Apparently, these musicians get together as a Big Band every two weeks to play songs and pieces that they really like to perform but have not had a chance to do during regular gigs. In fact, they have probably never played these songs for a regular crowd since there are no producers nowadays who are wiling to fund anything that does not spell out-and-out commercial success. Most of the time, these talented musicians end up playing to pay the rent, so to speak. They must often suffer through commercial gigs playing Top 40 songs and the usual dose of unchallenging, sophomoric pieces as they back up the industry’s share of mediocre talents.

And so it was obvious that the gathering of musicians last Monday night was an act of joy, defiance and glee even, as seen on their faces and the kick-ass playing they dished out. Surely, the size of the venue and the cheap price of drinks would not ever be enough to pay all the talents who were there. They must have all come for the joy of playing great jazz songs. One of the musicians my son Mio talked to after the show put it so well when he said that gigs like these are important and part of their “spiritual practice.”

They play to let their spirits come alive and soar. They play to feel their talent, and reassure themselves that they still have it. And they play to share themselves with their audience. They play to feel the truth of what they really are as musicians and artists, and as people.

As a performer myself, I can resonate with the whole idea of what these talents did on Monday night. In 1996, I was tired of the scene I was in.
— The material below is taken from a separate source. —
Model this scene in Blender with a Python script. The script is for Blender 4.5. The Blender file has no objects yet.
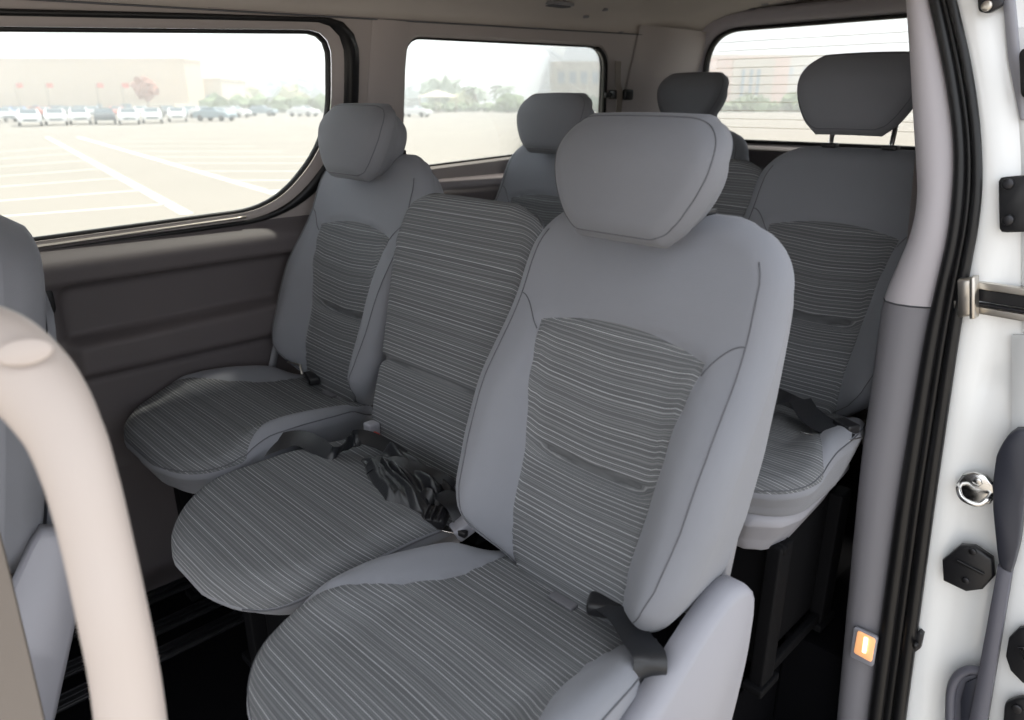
import bpy, bmesh, math, random
import numpy as np
from mathutils import Vector, Matrix
from mathutils.geometry import tessellate_polygon
random.seed(5)
sc = bpy.context.scene
COL = sc.collection

# ---------------------------------------------------------------- camera
F = 730.0; TH = math.radians(45.5); PT = math.radians(19.6)
fw = np.array([-math.sin(TH)*math.cos(PT), math.cos(TH)*math.cos(PT), -math.sin(PT)])
rt = np.array([math.cos(TH), math.sin(TH), 0.0]); up = np.cross(rt, fw)
CAM = np.array([1.203, -1.016, 1.25])
cd = bpy.data.cameras.new('camera'); cam = bpy.data.objects.new('camera', cd); COL.objects.link(cam)
cd.sensor_width = 36; cd.lens = F/1024*36; cd.clip_start = .05; cd.clip_end = 2000
cam.matrix_world = Matrix(((rt[0], up[0], -fw[0], CAM[0]), (rt[1], up[1], -fw[1], CAM[1]), (rt[2], up[2], -fw[2], CAM[2]), (0, 0, 0, 1)))
cd.dof.use_dof = True; cd.dof.focus_distance = 1.55; cd.dof.aperture_fstop = 4.0
sc.camera = cam

# ---------------------------------------------------------------- world, sun, exposure
w = bpy.data.worlds.new('sky'); sc.world = w; w.use_nodes = True
bg = w.node_tree.nodes['Background']
bg.inputs[0].default_value = (0.905, 0.945, 1.0, 1); bg.inputs[1].default_value = 1.95
sl = bpy.data.lights.new('sun', 'SUN'); sl.energy = 8.5; sl.angle = math.radians(4); sl.color = (1, .93, .82)
sun = bpy.data.objects.new('sun', sl); COL.objects.link(sun)
sun.rotation_euler = Vector((-.135, .60, 1.0)).to_track_quat('Z', 'Y').to_euler()
sc.view_settings.view_transform = 'Standard'; sc.view_settings.look = 'None'
sc.view_settings.exposure = 0.0; sc.view_settings.gamma = 1; sc.view_settings.use_curve_mapping = False

# ---------------------------------------------------------------- helpers
def ray(x, y): return fw + rt*(x-512)/F - up*(y-360)/F
def at(x, y, ax, v):
    r = ray(x, y); return CAM + r*(v-CAM[ax])/r[ax]
GZ = -0.66
FZ = -.12                                       # cabin floor
XW, KW, ZK = .78, .24, .93                      # wall half width, lean, height of the bend
def xw(z): return XW - KW*max(0, z-ZK)
def wallpt(x, y):                                # measured point on the left wall
    p = at(x, y, 0, -XW)
    if p[2] > ZK:
        r = ray(x, y); t = (-(XW+KW*ZK)-CAM[0]+KW*CAM[2])/(r[0]-KW*r[2]); p = CAM+r*t
    return p
def tag(o, label=None, cat=None, group=None, kind=None):
    if label: o['label'] = label
    if cat: o['category'] = cat
    if group: o['group'] = group
    if kind: o['kind'] = kind
    return o
def empty(name, loc, label, cat, group=None, rz=0):
    o = bpy.data.objects.new(name, None); COL.objects.link(o); o.location = loc; o.rotation_euler.z = rz
    o.empty_display_size = .05
    return tag(o, label, cat, group)
def mk(name, V, Fc, mats, parent=None, smooth=True, uv=None, mi=None, loc=None):
    me = bpy.data.meshes.new(name); me.from_pydata([tuple(map(float, v)) for v in V], [], [tuple(map(int, f)) for f in Fc])
    if not isinstance(mats, (list, tuple)): mats = [mats]
    for m in mats: me.materials.append(m)
    if mi is not None: me.polygons.foreach_set('material_index', mi)
    if uv is not None:
        l = me.uv_layers.new(name='UVMap'); idx = np.empty(len(me.loops), int); me.loops.foreach_get('vertex_index', idx)
        l.data.foreach_set('uv', np.asarray(uv, float)[idx].ravel())
    me.polygons.foreach_set('use_smooth', [smooth]*len(me.polygons))
    me.update()
    o = bpy.data.objects.new(name, me); COL.objects.link(o)
    if parent: o.parent = parent
    if loc is not None: o.location = loc
    return o
class MB:
    def __init__(s): s.V = []; s.F = []; s.M = []
    def add(s, V, Fc, m=0):
        b = len(s.V); s.V += [tuple(v) for v in V]; s.F += [tuple(i+b for i in f) for f in Fc]; s.M += [m]*len(Fc)
    def box(s, c, d, rz=0, m=0, bev=0, R=None):
        bm = bmesh.new(); bmesh.ops.create_cube(bm, size=1)
        for v in bm.verts: v.co = Vector((v.co.x*d[0], v.co.y*d[1], v.co.z*d[2]))
        if bev: bmesh.ops.bevel(bm, geom=bm.edges[:], offset=bev, segments=3, affect='EDGES', profile=.6)
        Mx = R if R is not None else Matrix.Rotation(rz, 3, 'Z')
        bm.verts.ensure_lookup_table()
        s.add([Vector(c)+Mx@v.co for v in bm.verts], [[v.index for v in f.verts] for f in bm.faces], m); bm.free()
    def tube(s, P, r, n=10, m=0, closed=False, sq=1.0, updir=None):
        P = [Vector(p) for p in P]; N = len(P); rs = r if isinstance(r, (list, tuple)) else [r]*N
        V = []; u = Vector(updir) if updir is not None else None
        for i in range(N):
            a = P[(i-1) % N] if (closed or i > 0) else P[i]; b = P[(i+1) % N] if (closed or i < N-1) else P[i]
            t = (b-a).normalized()
            if u is None: u = Vector((0, 0, 1)) if abs(t.z) < .9 else Vector((1, 0, 0))
            uu = (u-t*u.dot(t)).normalized()
            if updir is None: u = uu
            v = t.cross(uu)
            for k in range(n):
                q = 2*math.pi*k/n; V.append(P[i]+(uu*math.cos(q)+v*math.sin(q)*sq)*rs[i])
        Fc = []
        for i in range(N if closed else N-1):
            for k in range(n):
                a = i*n+k; b = i*n+(k+1) % n; c = ((i+1) % N)*n+(k+1) % n; d = ((i+1) % N)*n+k; Fc.append((a, b, c, d))
        if not closed: Fc += [tuple(range(n))[::-1], tuple((N-1)*n+k for k in range(n))]
        s.add(V, Fc, m)
    def build(s, name, mats, parent=None, smooth=True, loc=None):
        return mk(name, s.V, s.F, mats, parent, smooth, mi=s.M, loc=loc)
def smooth_path(P, n=8, closed=False):           # Catmull-Rom
    P = [np.array(p, float) for p in P]; N = len(P); out = []
    for i in range(N if closed else N-1):
        g = lambda j: P[j % N] if closed else P[min(max(j, 0), N-1)]
        p0, p1, p2, p3 = g(i-1), g(i), g(i+1), g(i+2)
        for k in range(n):
            t = k/n; out.append(.5*((2*p1)+(-p0+p2)*t+(2*p0-5*p1+4*p2-p3)*t*t+(-p0+3*p1-3*p2+p3)*t**3))
    if not closed: out.append(P[-1])
    return out
def prism(mb, poly, o, ex, ey, ez, depth, m=0, bev=0.0):   # polygon in (ex,ey) about o, thickness along ez, bevelled front rim
    o = np.array(o, float); ex, ey, ez = map(lambda q: np.array(q, float), (ex, ey, ez)); n = len(poly)
    c = np.mean(np.array(poly, float), axis=0)
    lay = [(0, 0), (depth-bev, 0)]
    if bev: lay += [(depth-bev*.3, bev*.3), (depth, bev)]
    V = []
    for d, ins in lay:
        for p in poly:
            q = np.array(p, float); v = c-q; q = q+v/(np.linalg.norm(v)+1e-9)*ins; V.append(o+ex*q[0]+ey*q[1]+ez*d)
    Fc = [tuple(range(n))[::-1], tuple((len(lay)-1)*n+k for k in range(n))]
    for l in range(len(lay)-1):
        for k in range(n): Fc.append((l*n+k, l*n+(k+1) % n, (l+1)*n+(k+1) % n, (l+1)*n+k))
    mb.add(V, Fc, m)
def roundrect(wd, h, r, n=5):
    out = []
    for cx, cy, a0 in ((wd/2-r, h/2-r, 0), (-wd/2+r, h/2-r, 90), (-wd/2+r, -h/2+r, 180), (wd/2-r, -h/2+r, 270)):
        for k in range(n+1):
            a = math.radians(a0+90*k/n); out.append((cx+r*math.cos(a), cy+r*math.sin(a)))
    return out
def ribbon(mb, P, wdir, width, th=.0014, m=0, n=6):   # flat webbing along a path; wdir = list of width directions
    C = smooth_path(P, n); W = smooth_path([np.array(q, float) for q in wdir], n) if isinstance(wdir[0], (list, tuple, np.ndarray)) else [np.array(wdir, float)]*len(C)
    V = []
    for i, c in enumerate(C):
        a = C[max(i-1, 0)]; b = C[min(i+1, len(C)-1)]; t = (b-a)/np.linalg.norm(b-a); wv = W[i]-t*(W[i]@t); wv /= np.linalg.norm(wv); nn = np.cross(t, wv)
        for s_, q in ((-1, 1), (-.5, 1.35), (0, 1.5), (.5, 1.35), (1, 1), (1, -1), (0, -.6), (-1, -1)): V.append(c+wv*s_*width/2+nn*q*th/2)
    k8 = 8; Fc = []; base = len(V); V += [v.copy() for v in V]
    for i in range(len(C)-1):
        for k in range(4): Fc.append((i*k8+k, i*k8+(k+1) % k8, (i+1)*k8+(k+1) % k8, (i+1)*k8+k))
        for k in range(4, 8): Fc.append(tuple(base+q for q in (i*k8+k, i*k8+(k+1) % k8, (i+1)*k8+(k+1) % k8, (i+1)*k8+k)))
    for i in range(0):
        for k in range(k8): Fc.append((i*k8+k, i*k8+(k+1) % k8, (i+1)*k8+(k+1) % k8, (i+1)*k8+k))
    Fc += [tuple(base+q for q in range(k8))[::-1], tuple(base+(len(C)-1)*k8+k for k in range(k8))]
    mb.add(V, Fc, m)
def sstep(a, b, x): t = np.clip((x-a)/(b-a), 0, 1); return t*t*(3-2*t)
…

I was hosting a noontime show, which paid me well but was not sustaining me emotionally or artistically. Also, more and more, as a recording artist, I was finding that the very art of writing songs and making an album as I had known the process to be, was changing dramatically. Record producers were suddenly discussing sales and current radio airplay trend reports with artists to “guide” them about what they should be coming out with. It was also about that time when I was full of songs in my head, which I knew were not compatible with what the market was playing.

This was a time when I was going through an internal journey and the songs I was coming out with were more personal than usual. For example, I had written a song about my special affection for my family where I even included their names in the lyrics. I also wrote a song about what to do with unrequited lust at midlife. And there was the one about my mother who had passed away, and another one for a daughter who had turned 21.
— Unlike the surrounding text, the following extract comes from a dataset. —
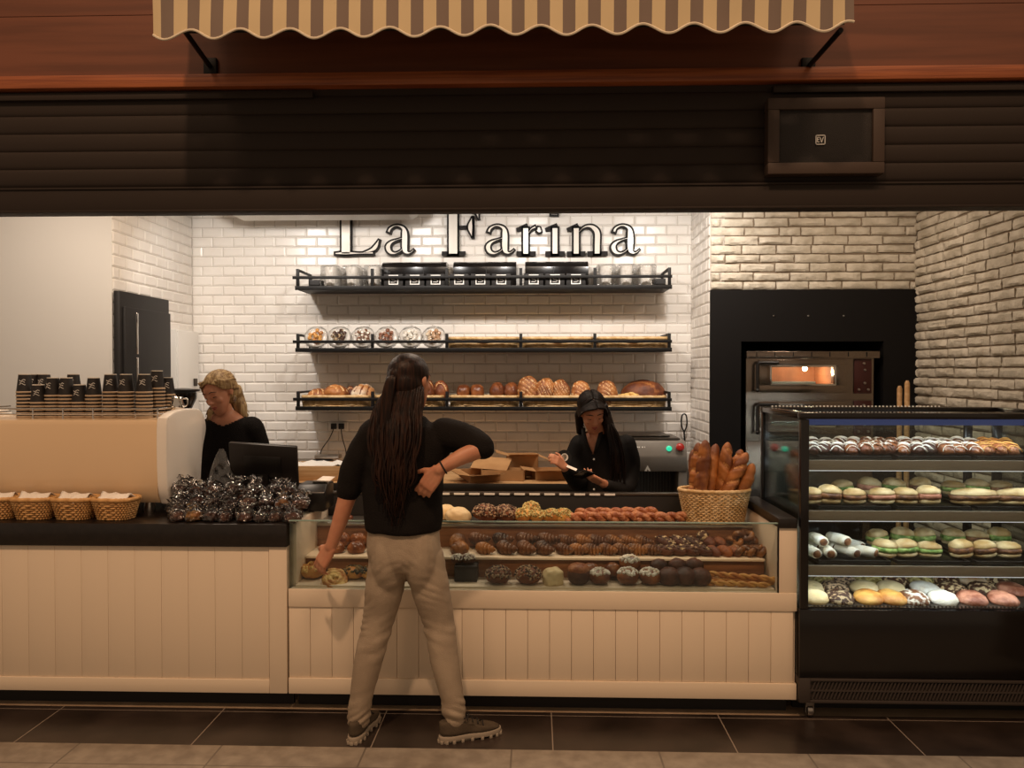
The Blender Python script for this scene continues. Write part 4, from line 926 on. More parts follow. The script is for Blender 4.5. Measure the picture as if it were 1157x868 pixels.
while x < fx1-.05:
    for za_, zb_ in ((zG0+.017, zm_-.004), (zm_+.004, zG1-.017)): s.prism([(x, za_), (x+.007, za_), (x+.022, zb_), (x+.015, zb_)], YR+.002, YR+.012, 1)
    x += .0165
s.box(fx0+.05, fx1, YR+.001, YR+.012, zm_-.004, zm_+.004); bw(s, 'vent_grille', mat('grille_paint', '#3a322d', .45), t)
bw(MB().box(fx0+.02, fx1, YR+.15, YR+.17, .0, zG0), 'plinth', M['matt_black'], t)
for x in (fx0+.065, fx1-.06):
    for y in (YR+.06, YRB-.06):
        s = MB(); s.lathe([(.012, -.012), (.028, -.012), (.03, -.008), (.03, .008), (.028, .012), (.012, .012)], 18, T=Matrix.Translation((x, y, .03)) @ Matrix.Rotation(PI/2, 4, 'Y')); s.box(x-.02, x+.02, y-.018, y+.018, .05, zG0, .004).box(x-.02, x-.015, y-.012, y+.012, .02, .055).box(x+.015, x+.02, y-.012, y+.012, .02, .055); bw(s, 'caster', M['steel'], t)
for x in (fx0+.004, fx1-pt-.004):
    for y in (YR+.004, YRB-pt): bw(MB().box(x, x+pt, y, y+pt, zD, zT-.03, .003), 'post', M['gloss_black'], t)
s = MB(); s.box(fx0, fx1, YR, YR+.045, zT-.028, zT, .004).box(fx0, fx1, YRB-.045, YRB, zT-.028, zT, .004).box(fx0, fx0+.045, YR+.045, YRB-.045, zT-.028, zT, .004).box(fx1-.045, fx1, YR+.045, YRB-.045, zT-.028, zT, .004); bw(s, 'top_frame', M['gloss_black'], t)
bw(MB().box(fx0+.04, fx1-.04, YR+.04, YRB-.04, zT-.02, zT-.012), 'top_glass', M['glass'], t, smooth=False)
s = MB()
for k in range(46): s.ell((fx0+.06+k*.0195, YRB-.02, zT+.003), (.0055, .0055, .004), 8, 5)
bw(s, 'vent_beads', M['card_white'], t)
bw(MB().box(fx0+pt, fx1-pt, YR+.012, YR+.018, zD+.01, zT-.028), 'front_glass', M['glass'], t, smooth=False)
bw(MB().box(fx0+.012, fx0+.018, YR+pt, YRB-pt, zD, zT-.028), 'side_glass', M['glass'], t, smooth=False)
bw(MB().box(fx1-.018, fx1-.012, YR+pt, YRB-pt, zD, zT-.028), 'side_glass', M['glass'], t, smooth=False)
for x0_, x1_ in ((fx0+pt, (fx0+fx1)/2+.02), ((fx0+fx1)/2-.02, fx1-pt)):
    bw(MB().box(x0_, x1_, YRB-.02, YRB-.016, zD, zT-.028), 'rear_glass', M['glass'], t, smooth=False)
s = MB(); xm = ax(1092, YRB); s.box(xm-.02, xm+.02, YRB-.028, YRB-.008, zD, zT-.028, .003); bw(s, 'rear_door_frame', M['gloss_black'], t)
s = MB()
for k in range(60): s.box(fx0+.07+k*.0175, fx0+.077+k*.0175, YR+.02, YR+.023, zD+.004, zD+.016)
bw(s, 'air_slots', M['dsteel'], t)
LED = mat('led_strip', '#ffffff', .4, emit='#f4f8ff', estr=.5)
SH = []
for k, (ya_, yb_) in enumerate(((520, 533), (577, 590), (639, 652))):
    z1r, z0r = az(ya_, YR+.05, 1030), az(yb_, YR+.05, 1030); SH.append(z1r)
    bw(MB().box(fx0+.022, fx1-.03, YR+.045, YRB-.05, z1r-.008, z1r, .002), 'glass_shelf', M['glass'], t, smooth=False)
    bw(MB().box(fx0+.022, fx1-.03, YR+.035, YR+.044, z0r+.006, z1r, .002), 'shelf_rail', mat('shelf_profile', '#a39484', .5), t)
    bw(MB().box(fx0+.03, fx1-.04, YR+.036, YR+.06, z0r+.003, z0r+.006), 'lamp_strip', LED, t, smooth=False)
    L = bpy.data.lights.new('shelf_light', 'AREA'); L.shape = 'RECTANGLE'; L.size = fx1-fx0-.1; L.size_y = .02; L.energy = 1.7; L.color = (.93, .97, 1); lo = bpy.data.objects.new('shelf_light', L); COL.objects.link(lo); lo.location = ((fx0+fx1)/2, YR+.065, z0r-.004); lo.rotation_euler = (.5, 0, 0)
L = bpy.data.lights.new('top_light', 'AREA'); L.shape = 'RECTANGLE'; L.size = fx1-fx0-.1; L.size_y = .02; L.energy = 2.4; L.color = (.9, .95, 1); lo = bpy.data.objects.new('top_light', L); COL.objects.link(lo); lo.location = ((fx0+fx1)/2, YR+.085, zT-.06); lo.rotation_euler = (.5, 0, 0)
bw(MB().box(fx0+.05, fx1-.05, YR+.05, YR+.075, zT-.058, zT-.0285), 'lamp_strip', mat('blue_led_strip', '#5a6a95', .4, emit='#4f72d8', estr=.12), t, smooth=False)
bw(MB().box(fx0+.03, fx1-.03, YR+.03, YRB-.03, zD, zD+.008, .001), 'deck', M['dsteel'], t)
zDk = zD+.02
# black trays
TR = Stock(mk('serving_tray', 'tray', lambda s: s.box(-.165, .165, -.23, .23, 0, .006, .002).box(-.165, .165, -.23, -.222, .006, .016, .001).box(-.165, .165, .222, .23, .006, .016, .001).box(-.165, -.157, -.222, .222, .006, .016, .001).box(.157, .165, -.222, .222, .006, .016, .001), M['black_c']))
for k, sh in enumerate(('top', 'second', 'third')):
    for i, px in enumerate((950, 1030, 1110)):
        TR.put('black serving tray on the %s fridge shelf, %s of three' % (sh, ('left', 'middle', 'right')[i]), (ax(px, 3.87)-.02+.02*i, 3.87, SH[k]+.001), group='black trays in the refrigerated display')
def sandwich(fill, w=.056, wave=.0):
    def f():
        o = thing('sandwich', '', 'sandwich', group='filled buns in the refrigerated display'); d = .045
        s = MB(); s.ell((0, 0, .012), (w, d, .022), 20, 12, f=lambda q: flat(q, .5)); s.build('bottom_bun', B['bun'], o, smooth='all')
        s = MB(); n = 40; vs = []
        for h in (0, 1, 2):
            for i in range(n):
                a = 2*PI*i/n; r = 1.04+.1*noise.noise(Vector((math.cos(a)*4, math.sin(a)*4, h*3)))*(1 if h == 1 else .5); vs.append((w*r*math.cos(a), d*r*math.sin(a), .023+h*.010+.007*noise.noise(Vector((math.cos(a)*5, math.sin(a)*5, 7)))))
        s.add(vs, [(h*n+i, h*n+(i+1) % n, (h+1)*n+(i+1) % n, (h+1)*n+i) for h in (0, 1) for i in range(n)]+[tuple(range(n))[::-1], tuple(2*n+i for i in range(n))]); s.build('filling', fill, o, smooth='all')
        s = MB(); s.ell((0, 0, .05), (w, d, .027), 24, 14, f=lambda q: flat(q, .35)*(1+.12*noise.noise(q*2.6+Vector((w*50, 0, 0))))); s.build('top_bun', B['bun'], o, smooth='all'); return o
    return f
SW = dict(g=Stock(sandwich(B['green'])), h=Stock(sandwich(B['ham'])), m=Stock(sandwich(B['meat'])), l=Stock(sandwich(B['meat'], .11)))
nm = dict(g='bun with green salad filling', h='bun with pink ham filling', m='bun with dark filling', l='long bun with brown filling')
def row(items, Y, z, where, tilt=.0):
    n = len(items)
    for i, (k, px) in enumerate(items):
        SW[k].put('%s, %s in the %s' % (nm[k], nth(i, n), where), (ax(px, Y), Y, z+.018), (tilt, random.uniform(-.12, .12), random.uniform(-.35, .35)), scale=(random.uniform(.93, 1.05), 1, random.uniform(.85, 1.15)))
row([('m', 917), ('m', 937), ('m', 966), ('h', 997), ('m', 1023), ('h', 1050), ('l', 1102), ('l', 1156)], 3.72, SH[1], 'second fridge shelf front row')
row([('g', 953), ('h', 982), ('g', 1010), ('m', 1041), ('g', 1078), ('g', 1104), ('m', 1131)], 4.0, SH[1], 'second fridge shelf back row')
row([('g', 1000), ('g', 1025), ('g', 1051), ('m', 1088), ('m', 1114), ('m', 1141)], 3.74, SH[2], 'third fridge shelf front row')
row([('g', 993), ('g', 1020), ('g', 1046), ('g', 1078), ('m', 1104), ('g', 1130)], 4.0, SH[2], 'third fridge shelf back row')
def mk_wrapb():
    o = thing('tortilla_wrap', '', 'wrap', group='white wraps in the refrigerated display')
    s = MB(); s.tube([(0, -.07, .025), (0, -.06, .027), (0, 0, .028), (0, .06, .026), (0, .075, .02)], [.027, .029, .03, .028, .015], 18, flat=.85); s.build('tortilla', B['tort'], o, smooth='all')
    s = MB(); s.ell((0, -.071, .026), (.02, .008, .02), 12, 8); s.build('filling', B['meat'], o, smooth='all'); return o
WB = Stock(mk_wrapb)
for i, (px, Y, dz, rz) in enumerate(((917, 3.72, 0, .1), (936, 3.72, 0, -.1), (958, 3.73, 0, .35), (975, 3.73, 0, .75), (921, 3.86, 0, .1), (940, 3.86, .0, 0), (962, 3.87, 0, .5), (925, 3.75, .05, .05), (948, 3.76, .05, .3))):
    WB.put('white tortilla wrap, %s of the third shelf pile' % (nth(i, 4)+' in the front row' if i < 4 else nth(i-4, 3)+' in the back row' if i < 7 else ('left', 'right')[i-7]+' on top'), (ax(px, Y), Y, SH[2]+.018+dz), (0, 0, rz), scale=.95)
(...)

I recorded these songs all by myself in an album entitled “Ako Lang,” which I quietly released. As I expected, it did not go anywhere near a hit album status, but I was quite happy to be true to myself in a project I had always wanted to do. I felt an authenticity about it, knowing that these were songs that reflected my truth at the time I wrote them.

It can only be good for us to open our repository of joy and refill it once in a while. Some people fear doing this because they are suspicious of the concept of self-love. They somehow believe that there is narcissism and selfishness to it, as if the very act means the abandonment of our duties and obligations to others.

On the contrary, I know that when I am happy, I am able to imbue situations I find myself in with happiness and even share it with everyone.

As the song goes, “Learning to love yourself is the greatest love of all.” It is quite true that we cannot give what we do not have. While there is something heroic and good about giving till it hurts and running on empty, I know, in the end, it is simply not sustainable and that’s why we do it just once in a while.

Ten years ago, my good friend Marissa Romero was bored with her work and so took up painting to feel alive. Since she became a painter, she has not only found a renewed vigor and spirit in living but also an enthusiasm for the work she had earlier found to be joyless.

When we replenish the well-spring of the goodness from which we shower the world with, we feel better and more empowered. And we must not forget that the joy we give to ourselves is a necessary ingredient if we are to fulfill our obligations and duties to others with joy and with constancy.